### Stated goal
Reproduce each line exactly. Skip none.

### Collected material
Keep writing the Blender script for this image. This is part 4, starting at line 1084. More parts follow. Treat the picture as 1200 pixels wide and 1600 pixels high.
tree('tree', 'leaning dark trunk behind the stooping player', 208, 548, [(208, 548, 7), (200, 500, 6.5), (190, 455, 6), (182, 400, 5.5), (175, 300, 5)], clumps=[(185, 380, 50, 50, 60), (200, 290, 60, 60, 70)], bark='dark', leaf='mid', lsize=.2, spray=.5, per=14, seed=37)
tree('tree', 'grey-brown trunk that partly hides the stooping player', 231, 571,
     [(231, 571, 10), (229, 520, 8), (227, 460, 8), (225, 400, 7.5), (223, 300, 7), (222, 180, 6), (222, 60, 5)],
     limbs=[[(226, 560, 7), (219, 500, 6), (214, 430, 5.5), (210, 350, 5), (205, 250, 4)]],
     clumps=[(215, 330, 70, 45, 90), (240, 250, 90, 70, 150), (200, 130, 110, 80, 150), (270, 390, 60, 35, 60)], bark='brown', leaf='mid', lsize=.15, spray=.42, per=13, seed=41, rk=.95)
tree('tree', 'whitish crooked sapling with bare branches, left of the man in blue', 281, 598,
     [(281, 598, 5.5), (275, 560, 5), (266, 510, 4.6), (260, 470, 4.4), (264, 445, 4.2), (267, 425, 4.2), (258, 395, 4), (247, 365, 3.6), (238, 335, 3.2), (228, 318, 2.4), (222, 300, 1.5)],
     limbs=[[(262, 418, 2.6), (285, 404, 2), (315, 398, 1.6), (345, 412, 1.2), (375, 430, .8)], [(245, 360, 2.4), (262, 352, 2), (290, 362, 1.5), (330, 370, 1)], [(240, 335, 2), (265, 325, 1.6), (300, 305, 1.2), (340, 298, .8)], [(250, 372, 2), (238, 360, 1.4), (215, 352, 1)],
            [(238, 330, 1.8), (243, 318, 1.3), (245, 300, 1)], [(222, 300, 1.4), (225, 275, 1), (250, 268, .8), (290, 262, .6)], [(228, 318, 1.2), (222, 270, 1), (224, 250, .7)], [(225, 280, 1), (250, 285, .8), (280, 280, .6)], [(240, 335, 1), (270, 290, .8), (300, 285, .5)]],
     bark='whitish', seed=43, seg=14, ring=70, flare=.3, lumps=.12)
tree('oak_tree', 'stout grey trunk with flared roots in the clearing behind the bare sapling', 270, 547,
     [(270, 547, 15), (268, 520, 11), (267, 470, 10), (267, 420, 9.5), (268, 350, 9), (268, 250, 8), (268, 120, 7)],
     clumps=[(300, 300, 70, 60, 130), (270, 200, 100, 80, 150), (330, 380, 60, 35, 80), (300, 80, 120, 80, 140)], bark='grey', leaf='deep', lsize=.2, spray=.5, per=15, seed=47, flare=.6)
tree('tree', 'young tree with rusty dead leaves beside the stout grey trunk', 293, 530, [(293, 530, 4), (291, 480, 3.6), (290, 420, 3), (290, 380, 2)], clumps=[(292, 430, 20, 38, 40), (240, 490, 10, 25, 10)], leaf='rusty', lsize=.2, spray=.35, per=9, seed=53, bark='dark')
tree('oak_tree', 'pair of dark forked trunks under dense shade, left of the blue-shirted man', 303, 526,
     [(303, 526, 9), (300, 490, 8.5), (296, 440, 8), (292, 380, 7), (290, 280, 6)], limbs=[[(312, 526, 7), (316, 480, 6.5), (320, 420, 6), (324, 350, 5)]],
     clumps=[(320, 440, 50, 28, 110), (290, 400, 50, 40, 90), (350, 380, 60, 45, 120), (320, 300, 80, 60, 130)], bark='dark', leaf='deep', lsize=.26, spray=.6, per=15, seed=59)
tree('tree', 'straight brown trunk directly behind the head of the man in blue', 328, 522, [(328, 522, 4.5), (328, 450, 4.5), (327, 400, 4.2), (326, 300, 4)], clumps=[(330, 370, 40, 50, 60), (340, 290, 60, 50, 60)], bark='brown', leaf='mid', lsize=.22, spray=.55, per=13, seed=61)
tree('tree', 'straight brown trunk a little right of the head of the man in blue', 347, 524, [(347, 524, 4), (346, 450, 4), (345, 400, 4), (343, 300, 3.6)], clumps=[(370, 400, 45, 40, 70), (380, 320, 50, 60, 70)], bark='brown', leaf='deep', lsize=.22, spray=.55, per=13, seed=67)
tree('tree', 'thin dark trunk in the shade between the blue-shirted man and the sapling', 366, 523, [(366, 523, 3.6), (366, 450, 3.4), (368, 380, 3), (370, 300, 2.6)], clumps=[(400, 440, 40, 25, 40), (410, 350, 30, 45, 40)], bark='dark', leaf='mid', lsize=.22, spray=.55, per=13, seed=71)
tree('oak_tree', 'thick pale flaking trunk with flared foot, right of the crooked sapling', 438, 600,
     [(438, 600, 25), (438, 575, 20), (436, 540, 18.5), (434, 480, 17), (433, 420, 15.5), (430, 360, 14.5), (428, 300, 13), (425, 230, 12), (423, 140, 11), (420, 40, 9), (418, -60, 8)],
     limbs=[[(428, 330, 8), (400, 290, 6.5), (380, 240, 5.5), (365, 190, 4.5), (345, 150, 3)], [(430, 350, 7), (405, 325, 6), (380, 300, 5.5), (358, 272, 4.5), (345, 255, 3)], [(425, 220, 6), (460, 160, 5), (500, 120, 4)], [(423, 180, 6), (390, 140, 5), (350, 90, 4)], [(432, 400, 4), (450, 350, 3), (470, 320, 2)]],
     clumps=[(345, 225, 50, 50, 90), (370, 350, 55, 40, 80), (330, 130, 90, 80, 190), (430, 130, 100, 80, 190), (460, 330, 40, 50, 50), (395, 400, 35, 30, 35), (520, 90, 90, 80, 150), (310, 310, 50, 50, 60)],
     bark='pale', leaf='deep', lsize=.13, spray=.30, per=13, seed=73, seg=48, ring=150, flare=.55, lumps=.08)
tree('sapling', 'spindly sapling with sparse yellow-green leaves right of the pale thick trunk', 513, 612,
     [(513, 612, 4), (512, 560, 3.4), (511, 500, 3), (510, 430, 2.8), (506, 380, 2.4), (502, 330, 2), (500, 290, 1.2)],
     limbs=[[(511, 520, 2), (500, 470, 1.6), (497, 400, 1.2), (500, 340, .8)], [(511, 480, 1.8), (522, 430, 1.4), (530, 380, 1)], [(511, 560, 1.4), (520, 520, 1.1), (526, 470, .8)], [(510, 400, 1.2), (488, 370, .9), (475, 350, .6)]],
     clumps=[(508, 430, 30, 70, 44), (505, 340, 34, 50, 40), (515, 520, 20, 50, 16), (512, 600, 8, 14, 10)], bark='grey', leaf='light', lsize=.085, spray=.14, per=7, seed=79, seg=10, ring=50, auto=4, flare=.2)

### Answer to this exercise
Keep writing the Blender script for this image. This is part 4, starting at line 1084. More parts follow. Treat the picture as 1200 pixels wide and 1600 pixels high.
tree('tree', 'leaning dark trunk behind the stooping player', 208, 548, [(208, 548, 7), (200, 500, 6.5), (190, 455, 6), (182, 400, 5.5), (175, 300, 5)], clumps=[(185, 380, 50, 50, 60), (200, 290, 60, 60, 70)], bark='dark', leaf='mid', lsize=.2, spray=.5, per=14, seed=37)
tree('tree', 'grey-brown trunk that partly hides the stooping player', 231, 571,
     [(231, 571, 10), (229, 520, 8), (227, 460, 8), (225, 400, 7.5), (223, 300, 7), (222, 180, 6), (222, 60, 5)],
     limbs=[[(226, 560, 7), (219, 500, 6), (214, 430, 5.5), (210, 350, 5), (205, 250, 4)]],
     clumps=[(215, 330, 70, 45, 90), (240, 250, 90, 70, 150), (200, 130, 110, 80, 150), (270, 390, 60, 35, 60)], bark='brown', leaf='mid', lsize=.15, spray=.42, per=13, seed=41, rk=.95)
tree('tree', 'whitish crooked sapling with bare branches, left of the man in blue', 281, 598,
     [(281, 598, 5.5), (275, 560, 5), (266, 510, 4.6), (260, 470, 4.4), (264, 445, 4.2), (267, 425, 4.2), (258, 395, 4), (247, 365, 3.6), (238, 335, 3.2), (228, 318, 2.4), (222, 300, 1.5)],
     limbs=[[(262, 418, 2.6), (285, 404, 2), (315, 398, 1.6), (345, 412, 1.2), (375, 430, .8)], [(245, 360, 2.4), (262, 352, 2), (290, 362, 1.5), (330, 370, 1)], [(240, 335, 2), (265, 325, 1.6), (300, 305, 1.2), (340, 298, .8)], [(250, 372, 2), (238, 360, 1.4), (215, 352, 1)],
            [(238, 330, 1.8), (243, 318, 1.3), (245, 300, 1)], [(222, 300, 1.4), (225, 275, 1), (250, 268, .8), (290, 262, .6)], [(228, 318, 1.2), (222, 270, 1), (224, 250, .7)], [(225, 280, 1), (250, 285, .8), (280, 280, .6)], [(240, 335, 1), (270, 290, .8), (300, 285, .5)]],
     bark='whitish', seed=43, seg=14, ring=70, flare=.3, lumps=.12)
tree('oak_tree', 'stout grey trunk with flared roots in the clearing behind the bare sapling', 270, 547,
     [(270, 547, 15), (268, 520, 11), (267, 470, 10), (267, 420, 9.5), (268, 350, 9), (268, 250, 8), (268, 120, 7)],
     clumps=[(300, 300, 70, 60, 130), (270, 200, 100, 80, 150), (330, 380, 60, 35, 80), (300, 80, 120, 80, 140)], bark='grey', leaf='deep', lsize=.2, spray=.5, per=15, seed=47, flare=.6)
tree('tree', 'young tree with rusty dead leaves beside the stout grey trunk', 293, 530, [(293, 530, 4), (291, 480, 3.6), (290, 420, 3), (290, 380, 2)], clumps=[(292, 430, 20, 38, 40), (240, 490, 10, 25, 10)], leaf='rusty', lsize=.2, spray=.35, per=9, seed=53, bark='dark')
tree('oak_tree', 'pair of dark forked trunks under dense shade, left of the blue-shirted man', 303, 526,
     [(303, 526, 9), (300, 490, 8.5), (296, 440, 8), (292, 380, 7), (290, 280, 6)], limbs=[[(312, 526, 7), (316, 480, 6.5), (320, 420, 6), (324, 350, 5)]],
     clumps=[(320, 440, 50, 28, 110), (290, 400, 50, 40, 90), (350, 380, 60, 45, 120), (320, 300, 80, 60, 130)], bark='dark', leaf='deep', lsize=.26, spray=.6, per=15, seed=59)
tree('tree', 'straight brown trunk directly behind the head of the man in blue', 328, 522, [(328, 522, 4.5), (328, 450, 4.5), (327, 400, 4.2), (326, 300, 4)], clumps=[(330, 370, 40, 50, 60), (340, 290, 60, 50, 60)], bark='brown', leaf='mid', lsize=.22, spray=.55, per=13, seed=61)
tree('tree', 'straight brown trunk a little right of the head of the man in blue', 347, 524, [(347, 524, 4), (346, 450, 4), (345, 400, 4), (343, 300, 3.6)], clumps=[(370, 400, 45, 40, 70), (380, 320, 50, 60, 70)], bark='brown', leaf='deep', lsize=.22, spray=.55, per=13, seed=67)
tree('tree', 'thin dark trunk in the shade between the blue-shirted man and the sapling', 366, 523, [(366, 523, 3.6), (366, 450, 3.4), (368, 380, 3), (370, 300, 2.6)], clumps=[(400, 440, 40, 25, 40), (410, 350, 30, 45, 40)], bark='dark', leaf='mid', lsize=.22, spray=.55, per=13, seed=71)
tree('oak_tree', 'thick pale flaking trunk with flared foot, right of the crooked sapling', 438, 600,
     [(438, 600, 25), (438, 575, 20), (436, 540, 18.5), (434, 480, 17), (433, 420, 15.5), (430, 360, 14.5), (428, 300, 13), (425, 230, 12), (423, 140, 11), (420, 40, 9), (418, -60, 8)],
     limbs=[[(428, 330, 8), (400, 290, 6.5), (380, 240, 5.5), (365, 190, 4.5), (345, 150, 3)], [(430, 350, 7), (405, 325, 6), (380, 300, 5.5), (358, 272, 4.5), (345, 255, 3)], [(425, 220, 6), (460, 160, 5), (500, 120, 4)], [(423, 180, 6), (390, 140, 5), (350, 90, 4)], [(432, 400, 4), (450, 350, 3), (470, 320, 2)]],
     clumps=[(345, 225, 50, 50, 90), (370, 350, 55, 40, 80), (330, 130, 90, 80, 190), (430, 130, 100, 80, 190), (460, 330, 40, 50, 50), (395, 400, 35, 30, 35), (520, 90, 90, 80, 150), (310, 310, 50, 50, 60)],
     bark='pale', leaf='deep', lsize=.13, spray=.30, per=13, seed=73, seg=48, ring=150, flare=.55, lumps=.08)
tree('sapling', 'spindly sapling with sparse yellow-green leaves right of the pale thick trunk', 513, 612,
     [(513, 612, 4), (512, 560, 3.4), (511, 500, 3), (510, 430, 2.8), (506, 380, 2.4), (502, 330, 2), (500, 290, 1.2)],
     limbs=[[(511, 520, 2), (500, 470, 1.6), (497, 400, 1.2), (500, 340, .8)], [(511, 480, 1.8), (522, 430, 1.4), (530, 380, 1)], [(511, 560, 1.4), (520, 520, 1.1), (526, 470, .8)], [(510, 400, 1.2), (488, 370, .9), (475, 350, .6)]],
     clumps=[(508, 430, 30, 70, 44), (505, 340, 34, 50, 40), (515, 520, 20, 50, 16), (512, 600, 8, 14, 10)], bark='grey', leaf='light', lsize=.085, spray=.14, per=7, seed=79, seg=10, ring=50, auto=4, flare=.2)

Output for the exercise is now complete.